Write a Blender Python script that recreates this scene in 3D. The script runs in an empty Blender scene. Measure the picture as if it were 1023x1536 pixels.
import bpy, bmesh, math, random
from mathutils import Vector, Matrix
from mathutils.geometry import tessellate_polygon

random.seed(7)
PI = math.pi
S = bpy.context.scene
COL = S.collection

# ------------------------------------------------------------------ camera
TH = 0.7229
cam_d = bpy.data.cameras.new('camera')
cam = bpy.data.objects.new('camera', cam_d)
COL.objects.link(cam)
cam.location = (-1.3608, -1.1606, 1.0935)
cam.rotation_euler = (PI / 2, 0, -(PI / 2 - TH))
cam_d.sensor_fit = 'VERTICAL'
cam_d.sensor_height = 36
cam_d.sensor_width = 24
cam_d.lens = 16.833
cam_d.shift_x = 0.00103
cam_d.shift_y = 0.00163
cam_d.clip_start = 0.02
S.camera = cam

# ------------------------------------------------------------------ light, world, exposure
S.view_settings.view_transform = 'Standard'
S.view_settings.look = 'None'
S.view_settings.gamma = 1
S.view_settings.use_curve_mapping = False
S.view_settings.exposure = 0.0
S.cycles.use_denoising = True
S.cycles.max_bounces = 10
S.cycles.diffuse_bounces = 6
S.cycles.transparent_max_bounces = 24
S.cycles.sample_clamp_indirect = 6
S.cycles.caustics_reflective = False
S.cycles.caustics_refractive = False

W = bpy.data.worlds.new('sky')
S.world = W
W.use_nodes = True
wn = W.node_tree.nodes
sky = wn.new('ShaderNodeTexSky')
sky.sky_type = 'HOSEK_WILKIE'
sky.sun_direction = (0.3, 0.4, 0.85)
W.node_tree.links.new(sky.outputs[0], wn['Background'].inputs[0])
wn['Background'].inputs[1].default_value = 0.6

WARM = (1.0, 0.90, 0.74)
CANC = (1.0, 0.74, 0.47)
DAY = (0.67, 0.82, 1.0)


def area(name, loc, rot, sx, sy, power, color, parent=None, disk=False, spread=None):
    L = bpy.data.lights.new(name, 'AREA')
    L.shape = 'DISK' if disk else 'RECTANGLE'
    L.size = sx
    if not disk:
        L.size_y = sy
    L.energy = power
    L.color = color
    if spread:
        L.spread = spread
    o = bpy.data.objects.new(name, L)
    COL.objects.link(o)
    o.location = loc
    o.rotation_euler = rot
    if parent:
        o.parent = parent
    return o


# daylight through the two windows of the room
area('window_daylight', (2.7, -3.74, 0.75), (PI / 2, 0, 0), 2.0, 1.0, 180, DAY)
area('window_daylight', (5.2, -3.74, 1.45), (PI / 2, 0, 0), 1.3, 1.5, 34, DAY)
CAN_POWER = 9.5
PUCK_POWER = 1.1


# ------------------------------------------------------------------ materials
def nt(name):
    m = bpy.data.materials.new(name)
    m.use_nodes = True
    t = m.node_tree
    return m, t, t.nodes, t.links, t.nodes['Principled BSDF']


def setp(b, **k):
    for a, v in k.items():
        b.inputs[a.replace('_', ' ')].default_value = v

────

WHAT IS REQUIRED: Write out all the lines again, exactly as they are.

RESPONSE:
Write a Blender Python script that recreates this scene in 3D. The script runs in an empty Blender scene. Measure the picture as if it were 1023x1536 pixels.
import bpy, bmesh, math, random
from mathutils import Vector, Matrix
from mathutils.geometry import tessellate_polygon

random.seed(7)
PI = math.pi
S = bpy.context.scene
COL = S.collection

# ------------------------------------------------------------------ camera
TH = 0.7229
cam_d = bpy.data.cameras.new('camera')
cam = bpy.data.objects.new('camera', cam_d)
COL.objects.link(cam)
cam.location = (-1.3608, -1.1606, 1.0935)
cam.rotation_euler = (PI / 2, 0, -(PI / 2 - TH))
cam_d.sensor_fit = 'VERTICAL'
cam_d.sensor_height = 36
cam_d.sensor_width = 24
cam_d.lens = 16.833
cam_d.shift_x = 0.00103
cam_d.shift_y = 0.00163
cam_d.clip_start = 0.02
S.camera = cam

# ------------------------------------------------------------------ light, world, exposure
S.view_settings.view_transform = 'Standard'
S.view_settings.look = 'None'
S.view_settings.gamma = 1
S.view_settings.use_curve_mapping = False
S.view_settings.exposure = 0.0
S.cycles.use_denoising = True
S.cycles.max_bounces = 10
S.cycles.diffuse_bounces = 6
S.cycles.transparent_max_bounces = 24
S.cycles.sample_clamp_indirect = 6
S.cycles.caustics_reflective = False
S.cycles.caustics_refractive = False

W = bpy.data.worlds.new('sky')
S.world = W
W.use_nodes = True
wn = W.node_tree.nodes
sky = wn.new('ShaderNodeTexSky')
sky.sky_type = 'HOSEK_WILKIE'
sky.sun_direction = (0.3, 0.4, 0.85)
W.node_tree.links.new(sky.outputs[0], wn['Background'].inputs[0])
wn['Background'].inputs[1].default_value = 0.6

WARM = (1.0, 0.90, 0.74)
CANC = (1.0, 0.74, 0.47)
DAY = (0.67, 0.82, 1.0)


def area(name, loc, rot, sx, sy, power, color, parent=None, disk=False, spread=None):
    L = bpy.data.lights.new(name, 'AREA')
    L.shape = 'DISK' if disk else 'RECTANGLE'
    L.size = sx
    if not disk:
        L.size_y = sy
    L.energy = power
    L.color = color
    if spread:
        L.spread = spread
    o = bpy.data.objects.new(name, L)
    COL.objects.link(o)
    o.location = loc
    o.rotation_euler = rot
    if parent:
        o.parent = parent
    return o


# daylight through the two windows of the room
area('window_daylight', (2.7, -3.74, 0.75), (PI / 2, 0, 0), 2.0, 1.0, 180, DAY)
area('window_daylight', (5.2, -3.74, 1.45), (PI / 2, 0, 0), 1.3, 1.5, 34, DAY)
CAN_POWER = 9.5
PUCK_POWER = 1.1


# ------------------------------------------------------------------ materials
def nt(name):
    m = bpy.data.materials.new(name)
    m.use_nodes = True
    t = m.node_tree
    return m, t, t.nodes, t.links, t.nodes['Principled BSDF']


def setp(b, **k):
    for a, v in k.items():
        b.inputs[a.replace('_', ' ')].default_value = v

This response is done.